## Data
● ● ● ●
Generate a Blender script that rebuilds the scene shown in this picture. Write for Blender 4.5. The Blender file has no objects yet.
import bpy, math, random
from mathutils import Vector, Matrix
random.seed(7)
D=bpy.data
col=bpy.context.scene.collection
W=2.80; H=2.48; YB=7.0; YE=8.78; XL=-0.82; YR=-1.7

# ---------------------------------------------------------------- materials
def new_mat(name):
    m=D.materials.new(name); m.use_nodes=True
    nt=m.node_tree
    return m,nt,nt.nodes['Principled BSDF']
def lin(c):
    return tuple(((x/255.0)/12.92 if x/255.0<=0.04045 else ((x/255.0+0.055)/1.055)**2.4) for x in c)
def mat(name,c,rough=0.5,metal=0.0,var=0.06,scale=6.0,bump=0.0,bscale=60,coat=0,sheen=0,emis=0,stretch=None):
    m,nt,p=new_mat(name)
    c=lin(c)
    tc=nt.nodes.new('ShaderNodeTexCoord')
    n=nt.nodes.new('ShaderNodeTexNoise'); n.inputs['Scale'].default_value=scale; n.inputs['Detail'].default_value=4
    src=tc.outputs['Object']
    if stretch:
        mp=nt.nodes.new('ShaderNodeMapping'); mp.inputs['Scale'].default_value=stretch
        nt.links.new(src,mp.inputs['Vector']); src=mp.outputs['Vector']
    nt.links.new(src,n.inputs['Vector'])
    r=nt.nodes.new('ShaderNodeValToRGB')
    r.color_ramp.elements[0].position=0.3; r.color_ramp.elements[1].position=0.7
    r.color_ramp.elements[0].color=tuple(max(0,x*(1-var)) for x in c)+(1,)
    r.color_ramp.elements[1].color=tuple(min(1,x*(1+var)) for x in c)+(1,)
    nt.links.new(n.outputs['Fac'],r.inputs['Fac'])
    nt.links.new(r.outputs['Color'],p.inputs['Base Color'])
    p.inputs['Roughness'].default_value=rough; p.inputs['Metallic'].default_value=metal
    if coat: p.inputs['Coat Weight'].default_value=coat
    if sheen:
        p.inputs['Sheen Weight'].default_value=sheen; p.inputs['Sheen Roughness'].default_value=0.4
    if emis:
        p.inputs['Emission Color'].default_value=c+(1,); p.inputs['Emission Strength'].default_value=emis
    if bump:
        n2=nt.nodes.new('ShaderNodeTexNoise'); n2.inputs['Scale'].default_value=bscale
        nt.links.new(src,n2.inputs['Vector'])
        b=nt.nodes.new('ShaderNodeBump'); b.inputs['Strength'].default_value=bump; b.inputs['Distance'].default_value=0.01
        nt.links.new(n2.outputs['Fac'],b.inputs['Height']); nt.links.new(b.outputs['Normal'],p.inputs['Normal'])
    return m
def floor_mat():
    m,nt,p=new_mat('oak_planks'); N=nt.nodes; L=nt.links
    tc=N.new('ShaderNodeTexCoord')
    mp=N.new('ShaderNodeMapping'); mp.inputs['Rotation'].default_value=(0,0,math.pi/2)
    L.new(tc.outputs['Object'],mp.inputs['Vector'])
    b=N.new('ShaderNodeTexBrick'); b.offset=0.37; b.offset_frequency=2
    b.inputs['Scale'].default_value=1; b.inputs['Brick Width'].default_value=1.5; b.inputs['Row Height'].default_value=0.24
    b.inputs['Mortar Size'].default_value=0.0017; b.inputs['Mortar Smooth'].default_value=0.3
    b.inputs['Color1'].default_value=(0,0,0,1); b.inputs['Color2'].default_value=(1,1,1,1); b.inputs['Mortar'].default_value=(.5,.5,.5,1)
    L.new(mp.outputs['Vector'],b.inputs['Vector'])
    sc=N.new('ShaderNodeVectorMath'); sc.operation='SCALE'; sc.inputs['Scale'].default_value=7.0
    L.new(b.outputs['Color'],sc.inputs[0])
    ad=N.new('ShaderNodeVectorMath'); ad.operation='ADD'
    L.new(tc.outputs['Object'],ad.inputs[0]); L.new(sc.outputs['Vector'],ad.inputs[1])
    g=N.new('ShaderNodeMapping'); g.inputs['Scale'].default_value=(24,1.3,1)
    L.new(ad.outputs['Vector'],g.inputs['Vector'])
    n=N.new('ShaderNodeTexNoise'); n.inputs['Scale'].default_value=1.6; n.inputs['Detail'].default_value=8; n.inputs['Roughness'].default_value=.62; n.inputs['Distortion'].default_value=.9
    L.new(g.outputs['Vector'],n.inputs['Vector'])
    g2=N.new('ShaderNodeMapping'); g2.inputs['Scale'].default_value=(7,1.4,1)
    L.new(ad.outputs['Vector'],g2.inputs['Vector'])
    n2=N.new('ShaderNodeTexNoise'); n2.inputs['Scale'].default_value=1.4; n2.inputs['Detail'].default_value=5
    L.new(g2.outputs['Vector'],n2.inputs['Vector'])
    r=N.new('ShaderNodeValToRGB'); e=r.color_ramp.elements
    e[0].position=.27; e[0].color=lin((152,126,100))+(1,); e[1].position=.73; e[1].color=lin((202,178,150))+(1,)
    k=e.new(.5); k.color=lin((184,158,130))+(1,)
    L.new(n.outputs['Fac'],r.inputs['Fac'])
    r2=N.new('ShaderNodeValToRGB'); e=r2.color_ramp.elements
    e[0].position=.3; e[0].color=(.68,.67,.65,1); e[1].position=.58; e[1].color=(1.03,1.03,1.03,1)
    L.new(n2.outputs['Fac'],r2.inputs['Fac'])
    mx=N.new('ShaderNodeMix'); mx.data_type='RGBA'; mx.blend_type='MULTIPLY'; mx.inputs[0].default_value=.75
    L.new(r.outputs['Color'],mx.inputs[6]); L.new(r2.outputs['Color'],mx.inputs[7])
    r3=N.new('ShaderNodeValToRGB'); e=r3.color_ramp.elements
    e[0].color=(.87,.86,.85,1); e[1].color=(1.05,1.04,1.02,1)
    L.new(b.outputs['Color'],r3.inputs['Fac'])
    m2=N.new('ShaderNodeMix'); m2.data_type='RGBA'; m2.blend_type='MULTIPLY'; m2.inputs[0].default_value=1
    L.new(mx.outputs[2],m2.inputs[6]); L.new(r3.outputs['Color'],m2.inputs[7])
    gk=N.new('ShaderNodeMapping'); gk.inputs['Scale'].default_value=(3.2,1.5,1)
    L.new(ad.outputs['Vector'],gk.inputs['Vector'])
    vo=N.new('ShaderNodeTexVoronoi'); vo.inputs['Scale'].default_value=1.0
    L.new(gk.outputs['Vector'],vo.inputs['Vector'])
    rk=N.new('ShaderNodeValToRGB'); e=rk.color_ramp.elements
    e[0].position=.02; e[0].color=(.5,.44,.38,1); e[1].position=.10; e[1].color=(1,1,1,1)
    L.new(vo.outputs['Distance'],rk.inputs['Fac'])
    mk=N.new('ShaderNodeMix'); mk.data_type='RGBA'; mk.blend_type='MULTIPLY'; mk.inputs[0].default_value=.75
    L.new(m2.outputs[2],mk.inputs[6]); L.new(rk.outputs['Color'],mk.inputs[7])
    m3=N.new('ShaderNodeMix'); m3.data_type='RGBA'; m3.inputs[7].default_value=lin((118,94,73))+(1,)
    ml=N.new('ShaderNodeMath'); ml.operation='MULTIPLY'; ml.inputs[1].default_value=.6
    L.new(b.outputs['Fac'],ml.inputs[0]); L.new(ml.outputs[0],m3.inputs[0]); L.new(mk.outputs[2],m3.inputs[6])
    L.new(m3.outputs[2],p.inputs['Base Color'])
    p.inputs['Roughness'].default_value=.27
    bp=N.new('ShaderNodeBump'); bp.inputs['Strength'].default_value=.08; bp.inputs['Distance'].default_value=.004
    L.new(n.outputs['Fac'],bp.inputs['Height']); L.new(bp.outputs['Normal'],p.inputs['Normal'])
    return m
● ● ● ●
Using the material above, quote the first line and each line after it, stopping at and including the line that holds "W=2.80; H=2.48; YB=7.0;".

## Written solution
Generate a Blender script that rebuilds the scene shown in this picture. Write for Blender 4.5. The Blender file has no objects yet.
import bpy, math, random
from mathutils import Vector, Matrix
random.seed(7)
D=bpy.data
col=bpy.context.scene.collection
W=2.80; H=2.48; YB=7.0; YE=8.78; XL=-0.82; YR=-1.7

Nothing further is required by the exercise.